Die mangelnden Kontrollanreize führen bei staatlichen Unternehmen oft zu einem verschwenderischen Umgang mit Ressourcen und einem Ausufern der Kosten. Dies wird dann zum Teil durch Privilegien wettgemacht, z.B. steuerlicher Art, welche dann den Wettbewerb verzerren. Natürlich ist es nicht in jedem Einzelfall so, dass staatliche Unternehmen Kostendisziplin vermissen lassen, aber tendenziell führt die mangelhafte Aufsicht zu ineffizientem Wirtschaften wie die Erfahrung zeigt.

Solange auf den betroffenen Märkten Wettbewerb herrscht, ist alles halb so schlimm, mag man denken, denn dann übt der Wettbewerb ja eine gewisse Disziplin auf das Unternehmen aus. Funktionierender Wettbewerb macht es den Unternehmen schwer, überhöhte Kosten auf die Verbraucher abzuwälzen. Man kann dann ja auch woanders einkaufen.

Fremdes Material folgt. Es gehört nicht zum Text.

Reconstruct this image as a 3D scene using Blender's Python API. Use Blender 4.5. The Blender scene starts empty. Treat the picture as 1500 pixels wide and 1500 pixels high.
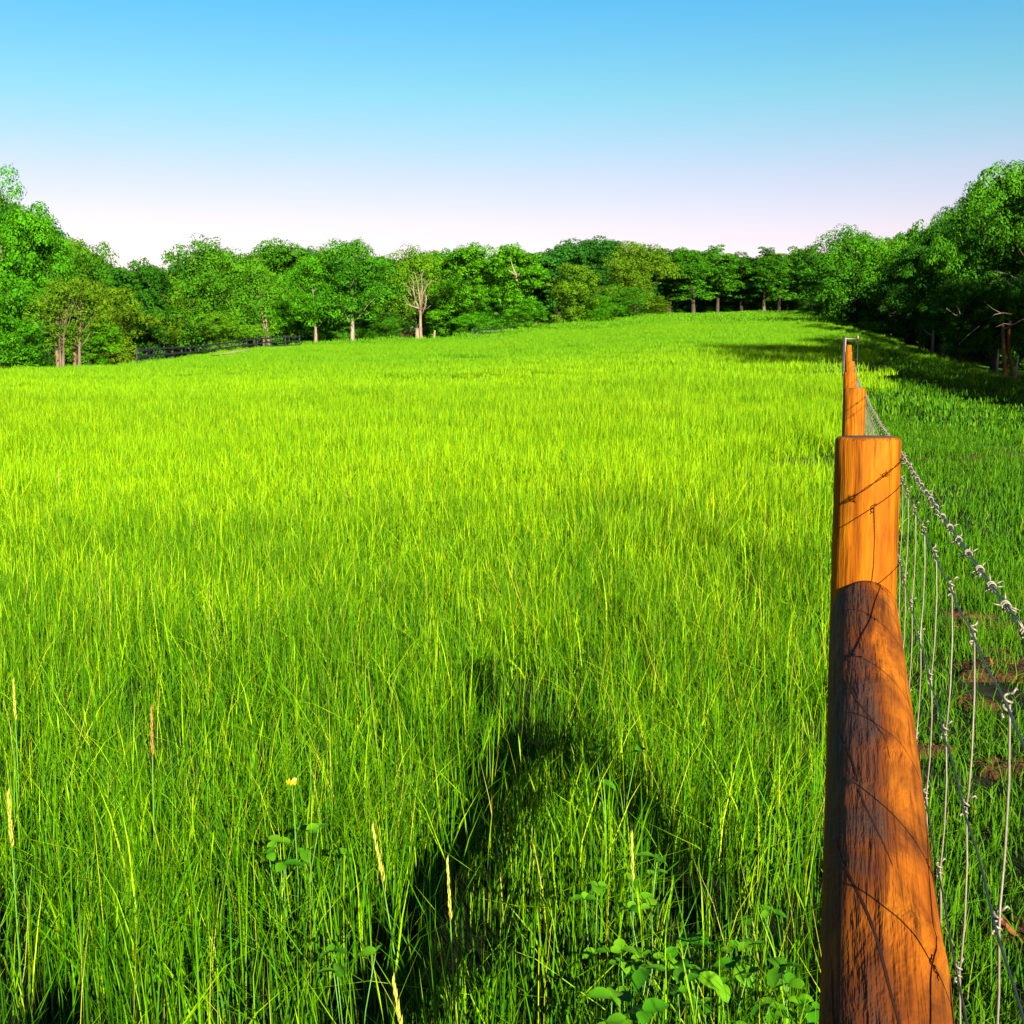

Das klappt aber nicht, wenn das staatliche Unternehmen auch noch ein Monopol hat oder der Wettbewerb mangelhaft ist. Dann gibt es kaum noch einen Schutz vor überhöhten Preisen aufgrund ausufernder Kosten. Das staatliche Unternehmen macht dann womöglich auch noch satte Gewinne, alles auf Kosten der Verbraucher. Das Wehklagen der Stadtwerke über die ach so strenge Anreizregulierung im Strom- und Gasbereich durch die Bundesnetzagentur kann mich daher auch nicht überzeugen. Eine strenge, politisch unabhängige Preisaufsicht über Monopole, seien sie in privater oder öffentlicher Hand, ist daher unbedingt erforderlich, um den Verbraucher vor Ausbeutung zu schützen.

Auf Wettbewerbsmärkten jedoch haben staatliche Unternehmen eigentlich überhaupt nichts zu suchen. Hier wird den Bürgern ein Risiko aufgebürdet, dem sie sich nicht entziehen können. Auch wenn die Versuchung der Kommunen groß sein mag, sich unternehmerisch zu betätigen, sollten sie die Finger davon lassen und privaten Anbietern den Vortritt lassen. Steuern und andere Zwangsabgaben sollten für die Dinge eingesetzt werden, die der Markt gerade nicht erbringen kann. Anderenfalls fehlt die Legitimation, den Bürgern durch Zwang Mittel zu entziehen (also Steuern zu erheben), um mit diesen Steuergeldern dann Unter­nehmen zu betreiben, die privaten Anbietern Konkurrenz machen.